SET EXERCISE:
Without the pictures, extract every line from the start of the material to the line containing "PI = math.pi", both ends included.

─── MATERIAL PROVIDED

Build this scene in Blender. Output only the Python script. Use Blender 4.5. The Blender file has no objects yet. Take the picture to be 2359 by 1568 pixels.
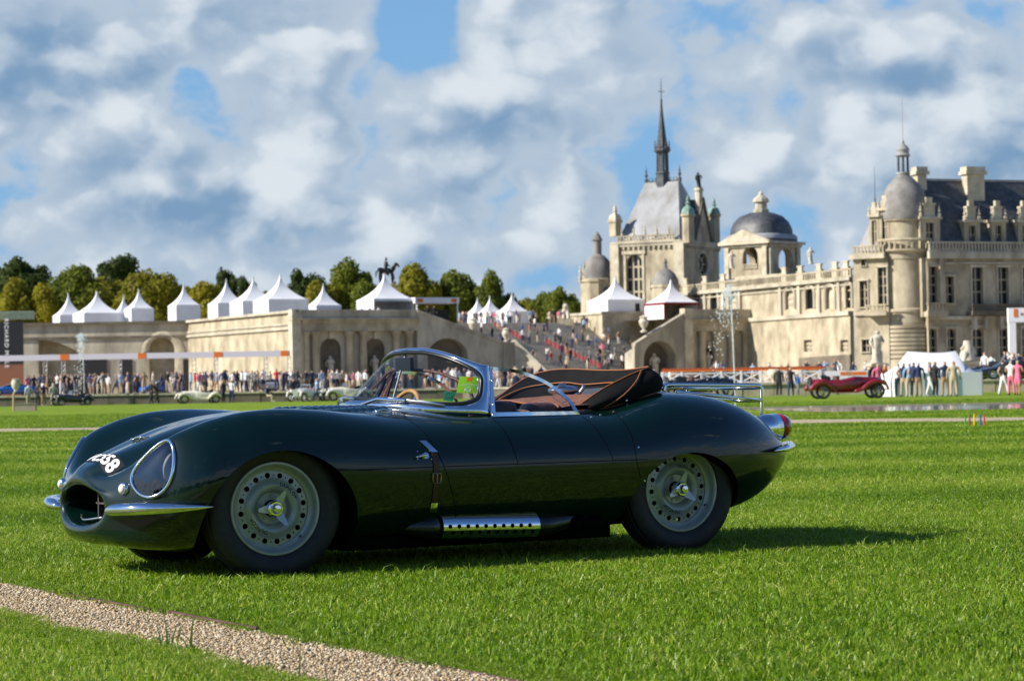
import bpy, bmesh, math, random, os
import numpy as np
from mathutils import Vector, Matrix
from mathutils.bvhtree import BVHTree

random.seed(7)
S = bpy.context.scene
COL = S.collection
R = math.radians
PI = math.pi

# ------------------------------------------------------------------ camera
# the photograph was taken from about 0.9 m above the lawn with a short telephoto lens
FPX, PCX, PCY = 5500.0, 1179.5, 784.0          # focal length and centre in units of a 2359 px wide frame
PITCH, ROLL = math.atan(106 / 5500), R(1.0)
CAM = Vector((0, 0, 0.88))
_fw = Vector((0, math.cos(PITCH), math.sin(PITCH)))
_r0 = Vector((1, 0, 0)); _u0 = Vector((0, -math.sin(PITCH), math.cos(PITCH)))
_r = _r0 * math.cos(ROLL) - _u0 * math.sin(ROLL)
_u = _r0 * math.sin(ROLL) + _u0 * math.cos(ROLL)
cam_d = bpy.data.cameras.new('camera')
cam = bpy.data.objects.new('camera', cam_d); COL.objects.link(cam); S.camera = cam
cam.matrix_world = Matrix(((_r.x, _u.x, -_fw.x, CAM.x), (_r.y, _u.y, -_fw.y, CAM.y), (_r.z, _u.z, -_fw.z, CAM.z), (0, 0, 0, 1)))
cam_d.sensor_width = 36; cam_d.lens = 36 * FPX / 2359
cam_d.clip_start = 0.1; cam_d.clip_end = 6000
cam_d.dof.use_dof = True; cam_d.dof.focus_distance = 11.9; cam_d.dof.aperture_fstop = 7.5

def at(x, y, d):
    """world point seen at photo pixel (x, y) of a 2359 wide frame, at depth d metres"""
    v = _fw + _r * ((x - PCX) / FPX) - _u * ((y - PCY) / FPX)
    return CAM + v * (d / v.y)
def gnd(x, y, z=0.0):
    v = _fw + _r * ((x - PCX) / FPX) - _u * ((y - PCY) / FPX)
    return CAM + v * ((z - CAM.z) / v.z)

# ------------------------------------------------------------------ world, sun, exposure
SUN_EL, SUN_AZ = R(33), math.atan2(-0.965, -0.262)
to_sun = Vector((math.sin(SUN_AZ) * math.cos(SUN_EL), math.cos(SUN_AZ) * math.cos(SUN_EL), math.sin(SUN_EL)))
W = bpy.data.worlds.new('World'); S.world = W; W.use_nodes = True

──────

COMPLETED EXERCISE:
Build this scene in Blender. Output only the Python script. Use Blender 4.5. The Blender file has no objects yet. Take the picture to be 2359 by 1568 pixels.
import bpy, bmesh, math, random, os
import numpy as np
from mathutils import Vector, Matrix
from mathutils.bvhtree import BVHTree

random.seed(7)
S = bpy.context.scene
COL = S.collection
R = math.radians
PI = math.pi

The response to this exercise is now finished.